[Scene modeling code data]

'''

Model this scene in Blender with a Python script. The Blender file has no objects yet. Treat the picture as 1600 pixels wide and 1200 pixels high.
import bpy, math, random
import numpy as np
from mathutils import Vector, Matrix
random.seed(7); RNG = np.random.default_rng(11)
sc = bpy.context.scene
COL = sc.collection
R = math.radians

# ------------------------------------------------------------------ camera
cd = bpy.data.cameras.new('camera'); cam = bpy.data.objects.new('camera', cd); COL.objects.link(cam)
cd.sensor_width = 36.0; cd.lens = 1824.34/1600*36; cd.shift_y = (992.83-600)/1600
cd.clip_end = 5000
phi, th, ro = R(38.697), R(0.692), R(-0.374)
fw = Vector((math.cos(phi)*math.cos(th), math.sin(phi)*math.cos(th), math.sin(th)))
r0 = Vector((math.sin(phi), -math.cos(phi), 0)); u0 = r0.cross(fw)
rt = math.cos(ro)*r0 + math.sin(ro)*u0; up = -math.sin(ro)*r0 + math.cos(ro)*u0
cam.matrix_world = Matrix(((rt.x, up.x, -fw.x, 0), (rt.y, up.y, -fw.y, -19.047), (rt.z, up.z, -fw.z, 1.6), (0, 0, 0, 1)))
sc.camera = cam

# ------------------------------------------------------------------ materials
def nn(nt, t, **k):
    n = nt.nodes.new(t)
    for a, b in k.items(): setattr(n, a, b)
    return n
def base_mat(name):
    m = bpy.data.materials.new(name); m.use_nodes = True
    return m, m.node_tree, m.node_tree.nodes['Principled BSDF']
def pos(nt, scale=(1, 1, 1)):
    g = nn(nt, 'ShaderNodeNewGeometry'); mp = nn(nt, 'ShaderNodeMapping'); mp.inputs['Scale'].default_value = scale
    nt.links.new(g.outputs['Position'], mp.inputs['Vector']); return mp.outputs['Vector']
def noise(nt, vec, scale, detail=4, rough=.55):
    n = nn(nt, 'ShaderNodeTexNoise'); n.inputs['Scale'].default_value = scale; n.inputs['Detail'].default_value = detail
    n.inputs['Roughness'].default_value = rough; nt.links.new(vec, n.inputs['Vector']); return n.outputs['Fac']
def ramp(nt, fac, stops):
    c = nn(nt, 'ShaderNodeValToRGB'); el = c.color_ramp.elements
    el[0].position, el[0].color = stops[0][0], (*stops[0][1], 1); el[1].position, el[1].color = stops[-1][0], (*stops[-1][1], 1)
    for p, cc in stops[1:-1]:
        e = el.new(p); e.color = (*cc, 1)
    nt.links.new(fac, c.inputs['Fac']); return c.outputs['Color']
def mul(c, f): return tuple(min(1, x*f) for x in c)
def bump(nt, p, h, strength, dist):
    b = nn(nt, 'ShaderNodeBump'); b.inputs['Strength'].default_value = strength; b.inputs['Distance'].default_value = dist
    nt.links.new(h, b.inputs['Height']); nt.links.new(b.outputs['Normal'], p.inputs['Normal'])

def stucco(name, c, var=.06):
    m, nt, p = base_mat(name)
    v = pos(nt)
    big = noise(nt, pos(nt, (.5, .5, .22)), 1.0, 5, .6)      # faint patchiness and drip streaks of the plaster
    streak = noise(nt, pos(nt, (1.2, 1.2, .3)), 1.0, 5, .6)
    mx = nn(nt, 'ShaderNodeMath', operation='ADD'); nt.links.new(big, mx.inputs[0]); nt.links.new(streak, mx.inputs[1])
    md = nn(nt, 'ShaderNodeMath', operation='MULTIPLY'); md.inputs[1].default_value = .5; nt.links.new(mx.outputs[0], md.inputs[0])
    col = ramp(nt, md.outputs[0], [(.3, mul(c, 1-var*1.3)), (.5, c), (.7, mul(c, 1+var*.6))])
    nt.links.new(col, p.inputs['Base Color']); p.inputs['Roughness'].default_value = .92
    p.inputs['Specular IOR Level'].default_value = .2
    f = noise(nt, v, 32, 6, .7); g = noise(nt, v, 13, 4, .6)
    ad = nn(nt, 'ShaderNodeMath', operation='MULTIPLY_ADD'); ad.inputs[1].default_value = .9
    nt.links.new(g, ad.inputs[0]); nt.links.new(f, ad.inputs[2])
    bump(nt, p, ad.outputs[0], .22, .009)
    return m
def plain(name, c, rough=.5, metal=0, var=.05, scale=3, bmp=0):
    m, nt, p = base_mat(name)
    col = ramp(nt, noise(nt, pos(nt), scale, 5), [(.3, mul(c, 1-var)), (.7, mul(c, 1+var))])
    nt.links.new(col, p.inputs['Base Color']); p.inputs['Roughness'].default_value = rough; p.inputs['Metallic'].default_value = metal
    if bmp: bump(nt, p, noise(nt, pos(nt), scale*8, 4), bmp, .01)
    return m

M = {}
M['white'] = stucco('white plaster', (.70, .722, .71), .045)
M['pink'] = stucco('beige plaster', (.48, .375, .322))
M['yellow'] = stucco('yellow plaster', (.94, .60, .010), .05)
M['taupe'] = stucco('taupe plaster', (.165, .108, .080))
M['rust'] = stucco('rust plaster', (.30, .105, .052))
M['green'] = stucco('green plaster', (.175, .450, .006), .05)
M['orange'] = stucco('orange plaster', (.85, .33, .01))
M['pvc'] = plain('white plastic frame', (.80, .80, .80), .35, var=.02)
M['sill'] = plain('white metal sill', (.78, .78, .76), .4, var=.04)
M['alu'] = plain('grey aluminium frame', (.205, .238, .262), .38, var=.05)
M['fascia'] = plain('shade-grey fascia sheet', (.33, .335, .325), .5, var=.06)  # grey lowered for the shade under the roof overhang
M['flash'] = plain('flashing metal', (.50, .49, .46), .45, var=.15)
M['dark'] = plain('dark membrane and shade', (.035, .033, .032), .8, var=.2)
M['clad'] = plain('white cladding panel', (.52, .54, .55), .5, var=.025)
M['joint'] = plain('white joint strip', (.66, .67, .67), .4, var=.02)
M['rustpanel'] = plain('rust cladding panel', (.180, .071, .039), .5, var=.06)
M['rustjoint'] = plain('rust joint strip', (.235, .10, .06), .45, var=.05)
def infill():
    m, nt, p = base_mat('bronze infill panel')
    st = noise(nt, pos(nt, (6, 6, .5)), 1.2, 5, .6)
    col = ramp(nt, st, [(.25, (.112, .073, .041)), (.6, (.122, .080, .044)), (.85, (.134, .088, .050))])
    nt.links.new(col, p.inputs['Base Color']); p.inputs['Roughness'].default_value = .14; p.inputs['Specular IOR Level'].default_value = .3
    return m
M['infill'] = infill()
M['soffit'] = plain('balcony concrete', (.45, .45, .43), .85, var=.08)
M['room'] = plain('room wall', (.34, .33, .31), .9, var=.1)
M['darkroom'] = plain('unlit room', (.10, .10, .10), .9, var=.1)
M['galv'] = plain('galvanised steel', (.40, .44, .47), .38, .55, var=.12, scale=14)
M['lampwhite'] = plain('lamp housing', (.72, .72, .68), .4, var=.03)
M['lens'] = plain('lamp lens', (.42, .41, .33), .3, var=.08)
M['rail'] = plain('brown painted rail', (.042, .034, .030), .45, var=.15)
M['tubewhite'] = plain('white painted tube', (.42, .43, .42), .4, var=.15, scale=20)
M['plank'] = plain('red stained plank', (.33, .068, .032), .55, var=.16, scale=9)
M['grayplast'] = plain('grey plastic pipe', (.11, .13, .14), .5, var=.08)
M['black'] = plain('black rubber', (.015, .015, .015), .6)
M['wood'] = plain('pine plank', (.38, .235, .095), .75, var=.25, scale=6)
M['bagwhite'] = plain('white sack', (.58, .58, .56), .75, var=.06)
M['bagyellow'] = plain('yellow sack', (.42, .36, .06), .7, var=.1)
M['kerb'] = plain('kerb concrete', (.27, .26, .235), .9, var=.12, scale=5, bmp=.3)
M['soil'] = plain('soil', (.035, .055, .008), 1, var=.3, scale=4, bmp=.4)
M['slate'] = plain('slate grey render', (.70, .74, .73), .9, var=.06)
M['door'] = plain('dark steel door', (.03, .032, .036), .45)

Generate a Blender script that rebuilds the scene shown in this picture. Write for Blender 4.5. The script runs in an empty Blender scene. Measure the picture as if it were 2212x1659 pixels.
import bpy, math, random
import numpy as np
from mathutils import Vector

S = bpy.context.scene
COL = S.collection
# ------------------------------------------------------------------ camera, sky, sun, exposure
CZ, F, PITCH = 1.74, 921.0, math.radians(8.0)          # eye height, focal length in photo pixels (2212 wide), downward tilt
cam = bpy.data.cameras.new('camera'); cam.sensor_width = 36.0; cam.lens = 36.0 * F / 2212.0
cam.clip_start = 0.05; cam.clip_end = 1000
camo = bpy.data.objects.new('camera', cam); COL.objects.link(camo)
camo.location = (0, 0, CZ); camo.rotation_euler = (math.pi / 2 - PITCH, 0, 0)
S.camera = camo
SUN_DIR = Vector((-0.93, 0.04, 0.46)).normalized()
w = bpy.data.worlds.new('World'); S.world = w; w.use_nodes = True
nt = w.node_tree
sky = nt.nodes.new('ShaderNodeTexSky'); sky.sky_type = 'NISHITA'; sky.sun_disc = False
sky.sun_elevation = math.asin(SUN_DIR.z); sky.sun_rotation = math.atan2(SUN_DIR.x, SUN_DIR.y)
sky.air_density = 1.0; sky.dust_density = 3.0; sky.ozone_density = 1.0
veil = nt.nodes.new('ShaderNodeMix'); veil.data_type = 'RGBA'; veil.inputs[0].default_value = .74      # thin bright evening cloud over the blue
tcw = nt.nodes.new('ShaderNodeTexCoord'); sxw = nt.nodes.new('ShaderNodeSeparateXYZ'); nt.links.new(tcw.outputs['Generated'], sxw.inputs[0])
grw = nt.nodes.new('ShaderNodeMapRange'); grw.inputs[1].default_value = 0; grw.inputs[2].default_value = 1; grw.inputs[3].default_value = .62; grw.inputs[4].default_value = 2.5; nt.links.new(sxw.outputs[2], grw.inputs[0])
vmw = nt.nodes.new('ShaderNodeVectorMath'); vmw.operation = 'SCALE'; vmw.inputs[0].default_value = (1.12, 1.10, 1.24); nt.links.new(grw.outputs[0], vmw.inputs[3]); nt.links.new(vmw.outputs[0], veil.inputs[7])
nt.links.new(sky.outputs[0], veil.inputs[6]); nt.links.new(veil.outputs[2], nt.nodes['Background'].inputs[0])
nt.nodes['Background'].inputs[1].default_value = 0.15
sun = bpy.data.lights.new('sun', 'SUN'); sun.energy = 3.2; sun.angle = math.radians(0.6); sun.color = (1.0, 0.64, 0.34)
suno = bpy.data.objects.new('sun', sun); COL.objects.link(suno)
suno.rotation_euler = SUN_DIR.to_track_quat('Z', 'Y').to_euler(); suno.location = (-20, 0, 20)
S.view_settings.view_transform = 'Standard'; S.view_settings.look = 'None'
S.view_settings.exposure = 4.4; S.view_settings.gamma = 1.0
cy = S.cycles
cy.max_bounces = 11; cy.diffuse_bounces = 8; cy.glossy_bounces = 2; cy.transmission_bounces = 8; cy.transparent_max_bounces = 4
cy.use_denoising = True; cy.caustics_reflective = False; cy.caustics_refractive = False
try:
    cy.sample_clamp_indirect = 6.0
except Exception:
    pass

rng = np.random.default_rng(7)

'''

### What is needed
Everything from the first line through the line containing "sc.camera = cam" should be quoted exactly, and nothing beyond it.

### In response
Model this scene in Blender with a Python script. The Blender file has no objects yet. Treat the picture as 1600 pixels wide and 1200 pixels high.
import bpy, math, random
import numpy as np
from mathutils import Vector, Matrix
random.seed(7); RNG = np.random.default_rng(11)
sc = bpy.context.scene
COL = sc.collection
R = math.radians

# ------------------------------------------------------------------ camera
cd = bpy.data.cameras.new('camera'); cam = bpy.data.objects.new('camera', cd); COL.objects.link(cam)
cd.sensor_width = 36.0; cd.lens = 1824.34/1600*36; cd.shift_y = (992.83-600)/1600
cd.clip_end = 5000
phi, th, ro = R(38.697), R(0.692), R(-0.374)
fw = Vector((math.cos(phi)*math.cos(th), math.sin(phi)*math.cos(th), math.sin(th)))
r0 = Vector((math.sin(phi), -math.cos(phi), 0)); u0 = r0.cross(fw)
rt = math.cos(ro)*r0 + math.sin(ro)*u0; up = -math.sin(ro)*r0 + math.cos(ro)*u0
cam.matrix_world = Matrix(((rt.x, up.x, -fw.x, 0), (rt.y, up.y, -fw.y, -19.047), (rt.z, up.z, -fw.z, 1.6), (0, 0, 0, 1)))
sc.camera = cam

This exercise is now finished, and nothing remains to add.